▶ Problem requirements
Write out the listing in full, matching it word for word.

..........

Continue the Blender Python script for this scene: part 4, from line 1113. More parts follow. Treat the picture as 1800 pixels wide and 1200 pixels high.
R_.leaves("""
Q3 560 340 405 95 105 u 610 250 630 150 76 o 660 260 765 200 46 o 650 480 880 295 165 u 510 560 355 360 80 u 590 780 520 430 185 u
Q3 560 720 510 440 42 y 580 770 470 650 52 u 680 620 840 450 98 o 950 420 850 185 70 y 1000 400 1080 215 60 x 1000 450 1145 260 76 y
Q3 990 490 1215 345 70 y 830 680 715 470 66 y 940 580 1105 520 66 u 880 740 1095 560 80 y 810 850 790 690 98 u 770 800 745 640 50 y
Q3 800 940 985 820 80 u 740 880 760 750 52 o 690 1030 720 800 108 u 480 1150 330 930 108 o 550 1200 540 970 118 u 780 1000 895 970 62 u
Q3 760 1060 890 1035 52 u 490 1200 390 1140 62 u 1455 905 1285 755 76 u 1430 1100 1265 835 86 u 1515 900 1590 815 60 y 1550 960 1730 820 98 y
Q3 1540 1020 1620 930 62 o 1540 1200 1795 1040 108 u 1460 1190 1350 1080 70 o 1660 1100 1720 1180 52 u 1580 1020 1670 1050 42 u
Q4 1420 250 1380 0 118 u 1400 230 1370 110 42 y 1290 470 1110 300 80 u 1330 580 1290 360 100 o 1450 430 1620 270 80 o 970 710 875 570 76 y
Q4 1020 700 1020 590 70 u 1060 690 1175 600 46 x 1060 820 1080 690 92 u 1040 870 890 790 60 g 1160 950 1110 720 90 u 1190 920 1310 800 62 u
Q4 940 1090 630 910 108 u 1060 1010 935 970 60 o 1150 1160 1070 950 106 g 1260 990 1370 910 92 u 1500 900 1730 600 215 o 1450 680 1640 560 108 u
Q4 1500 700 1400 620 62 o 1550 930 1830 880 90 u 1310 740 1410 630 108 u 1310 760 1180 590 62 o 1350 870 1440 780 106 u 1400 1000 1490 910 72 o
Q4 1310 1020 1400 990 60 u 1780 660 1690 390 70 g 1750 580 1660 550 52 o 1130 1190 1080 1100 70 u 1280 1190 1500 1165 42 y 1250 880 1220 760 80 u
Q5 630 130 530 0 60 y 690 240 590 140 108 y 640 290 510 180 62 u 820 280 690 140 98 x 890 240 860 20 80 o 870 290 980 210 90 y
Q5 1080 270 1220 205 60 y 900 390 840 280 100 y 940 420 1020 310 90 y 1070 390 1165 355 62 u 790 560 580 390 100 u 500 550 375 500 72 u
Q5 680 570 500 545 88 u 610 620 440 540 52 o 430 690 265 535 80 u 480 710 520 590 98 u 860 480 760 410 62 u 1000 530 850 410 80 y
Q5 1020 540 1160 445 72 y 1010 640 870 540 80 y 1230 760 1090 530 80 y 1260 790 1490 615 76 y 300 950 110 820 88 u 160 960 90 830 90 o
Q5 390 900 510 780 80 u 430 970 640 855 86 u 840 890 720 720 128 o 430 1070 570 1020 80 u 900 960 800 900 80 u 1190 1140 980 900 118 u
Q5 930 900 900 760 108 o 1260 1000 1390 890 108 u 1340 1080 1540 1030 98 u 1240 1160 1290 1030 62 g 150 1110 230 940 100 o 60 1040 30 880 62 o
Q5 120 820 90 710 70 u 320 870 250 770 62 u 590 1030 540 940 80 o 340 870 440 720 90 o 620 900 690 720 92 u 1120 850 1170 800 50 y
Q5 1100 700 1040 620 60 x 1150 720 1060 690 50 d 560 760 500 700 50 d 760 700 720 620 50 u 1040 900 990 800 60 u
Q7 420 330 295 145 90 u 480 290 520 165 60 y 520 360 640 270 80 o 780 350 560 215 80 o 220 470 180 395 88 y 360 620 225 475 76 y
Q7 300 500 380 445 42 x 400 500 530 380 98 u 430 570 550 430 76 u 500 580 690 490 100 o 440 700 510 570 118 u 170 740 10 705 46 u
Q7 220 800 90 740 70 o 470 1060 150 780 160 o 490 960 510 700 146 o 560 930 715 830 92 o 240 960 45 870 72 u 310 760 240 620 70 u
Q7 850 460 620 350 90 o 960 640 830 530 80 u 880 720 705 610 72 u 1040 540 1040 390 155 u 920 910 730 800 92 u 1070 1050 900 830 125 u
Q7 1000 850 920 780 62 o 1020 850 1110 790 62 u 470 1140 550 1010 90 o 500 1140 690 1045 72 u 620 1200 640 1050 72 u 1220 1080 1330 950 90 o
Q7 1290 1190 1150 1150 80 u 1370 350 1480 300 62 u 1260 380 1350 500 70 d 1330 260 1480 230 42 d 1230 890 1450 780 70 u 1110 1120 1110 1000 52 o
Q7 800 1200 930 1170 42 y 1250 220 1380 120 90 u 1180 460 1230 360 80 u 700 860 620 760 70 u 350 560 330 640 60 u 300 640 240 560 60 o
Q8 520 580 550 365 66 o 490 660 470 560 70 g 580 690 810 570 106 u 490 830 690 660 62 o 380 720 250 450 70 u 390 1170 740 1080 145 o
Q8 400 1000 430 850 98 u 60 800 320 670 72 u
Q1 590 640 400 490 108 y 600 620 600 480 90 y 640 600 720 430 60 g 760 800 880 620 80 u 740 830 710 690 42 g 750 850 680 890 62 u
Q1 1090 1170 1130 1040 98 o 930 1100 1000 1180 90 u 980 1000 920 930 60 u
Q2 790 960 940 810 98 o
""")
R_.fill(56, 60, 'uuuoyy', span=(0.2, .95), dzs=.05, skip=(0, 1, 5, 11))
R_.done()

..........

▶ Response to the exercise
Continue the Blender Python script for this scene: part 4, from line 1113. More parts follow. Treat the picture as 1800 pixels wide and 1200 pixels high.
R_.leaves("""
Q3 560 340 405 95 105 u 610 250 630 150 76 o 660 260 765 200 46 o 650 480 880 295 165 u 510 560 355 360 80 u 590 780 520 430 185 u
Q3 560 720 510 440 42 y 580 770 470 650 52 u 680 620 840 450 98 o 950 420 850 185 70 y 1000 400 1080 215 60 x 1000 450 1145 260 76 y
Q3 990 490 1215 345 70 y 830 680 715 470 66 y 940 580 1105 520 66 u 880 740 1095 560 80 y 810 850 790 690 98 u 770 800 745 640 50 y
Q3 800 940 985 820 80 u 740 880 760 750 52 o 690 1030 720 800 108 u 480 1150 330 930 108 o 550 1200 540 970 118 u 780 1000 895 970 62 u
Q3 760 1060 890 1035 52 u 490 1200 390 1140 62 u 1455 905 1285 755 76 u 1430 1100 1265 835 86 u 1515 900 1590 815 60 y 1550 960 1730 820 98 y
Q3 1540 1020 1620 930 62 o 1540 1200 1795 1040 108 u 1460 1190 1350 1080 70 o 1660 1100 1720 1180 52 u 1580 1020 1670 1050 42 u
Q4 1420 250 1380 0 118 u 1400 230 1370 110 42 y 1290 470 1110 300 80 u 1330 580 1290 360 100 o 1450 430 1620 270 80 o 970 710 875 570 76 y
Q4 1020 700 1020 590 70 u 1060 690 1175 600 46 x 1060 820 1080 690 92 u 1040 870 890 790 60 g 1160 950 1110 720 90 u 1190 920 1310 800 62 u
Q4 940 1090 630 910 108 u 1060 1010 935 970 60 o 1150 1160 1070 950 106 g 1260 990 1370 910 92 u 1500 900 1730 600 215 o 1450 680 1640 560 108 u
Q4 1500 700 1400 620 62 o 1550 930 1830 880 90 u 1310 740 1410 630 108 u 1310 760 1180 590 62 o 1350 870 1440 780 106 u 1400 1000 1490 910 72 o
Q4 1310 1020 1400 990 60 u 1780 660 1690 390 70 g 1750 580 1660 550 52 o 1130 1190 1080 1100 70 u 1280 1190 1500 1165 42 y 1250 880 1220 760 80 u
Q5 630 130 530 0 60 y 690 240 590 140 108 y 640 290 510 180 62 u 820 280 690 140 98 x 890 240 860 20 80 o 870 290 980 210 90 y
Q5 1080 270 1220 205 60 y 900 390 840 280 100 y 940 420 1020 310 90 y 1070 390 1165 355 62 u 790 560 580 390 100 u 500 550 375 500 72 u
Q5 680 570 500 545 88 u 610 620 440 540 52 o 430 690 265 535 80 u 480 710 520 590 98 u 860 480 760 410 62 u 1000 530 850 410 80 y
Q5 1020 540 1160 445 72 y 1010 640 870 540 80 y 1230 760 1090 530 80 y 1260 790 1490 615 76 y 300 950 110 820 88 u 160 960 90 830 90 o
Q5 390 900 510 780 80 u 430 970 640 855 86 u 840 890 720 720 128 o 430 1070 570 1020 80 u 900 960 800 900 80 u 1190 1140 980 900 118 u
Q5 930 900 900 760 108 o 1260 1000 1390 890 108 u 1340 1080 1540 1030 98 u 1240 1160 1290 1030 62 g 150 1110 230 940 100 o 60 1040 30 880 62 o
Q5 120 820 90 710 70 u 320 870 250 770 62 u 590 1030 540 940 80 o 340 870 440 720 90 o 620 900 690 720 92 u 1120 850 1170 800 50 y
Q5 1100 700 1040 620 60 x 1150 720 1060 690 50 d 560 760 500 700 50 d 760 700 720 620 50 u 1040 900 990 800 60 u
Q7 420 330 295 145 90 u 480 290 520 165 60 y 520 360 640 270 80 o 780 350 560 215 80 o 220 470 180 395 88 y 360 620 225 475 76 y
Q7 300 500 380 445 42 x 400 500 530 380 98 u 430 570 550 430 76 u 500 580 690 490 100 o 440 700 510 570 118 u 170 740 10 705 46 u
Q7 220 800 90 740 70 o 470 1060 150 780 160 o 490 960 510 700 146 o 560 930 715 830 92 o 240 960 45 870 72 u 310 760 240 620 70 u
Q7 850 460 620 350 90 o 960 640 830 530 80 u 880 720 705 610 72 u 1040 540 1040 390 155 u 920 910 730 800 92 u 1070 1050 900 830 125 u
Q7 1000 850 920 780 62 o 1020 850 1110 790 62 u 470 1140 550 1010 90 o 500 1140 690 1045 72 u 620 1200 640 1050 72 u 1220 1080 1330 950 90 o
Q7 1290 1190 1150 1150 80 u 1370 350 1480 300 62 u 1260 380 1350 500 70 d 1330 260 1480 230 42 d 1230 890 1450 780 70 u 1110 1120 1110 1000 52 o
Q7 800 1200 930 1170 42 y 1250 220 1380 120 90 u 1180 460 1230 360 80 u 700 860 620 760 70 u 350 560 330 640 60 u 300 640 240 560 60 o
Q8 520 580 550 365 66 o 490 660 470 560 70 g 580 690 810 570 106 u 490 830 690 660 62 o 380 720 250 450 70 u 390 1170 740 1080 145 o
Q8 400 1000 430 850 98 u 60 800 320 670 72 u
Q1 590 640 400 490 108 y 600 620 600 480 90 y 640 600 720 430 60 g 760 800 880 620 80 u 740 830 710 690 42 g 750 850 680 890 62 u
Q1 1090 1170 1130 1040 98 o 930 1100 1000 1180 90 u 980 1000 920 930 60 u
Q2 790 960 940 810 98 o
""")
R_.fill(56, 60, 'uuuoyy', span=(0.2, .95), dzs=.05, skip=(0, 1, 5, 11))
R_.done()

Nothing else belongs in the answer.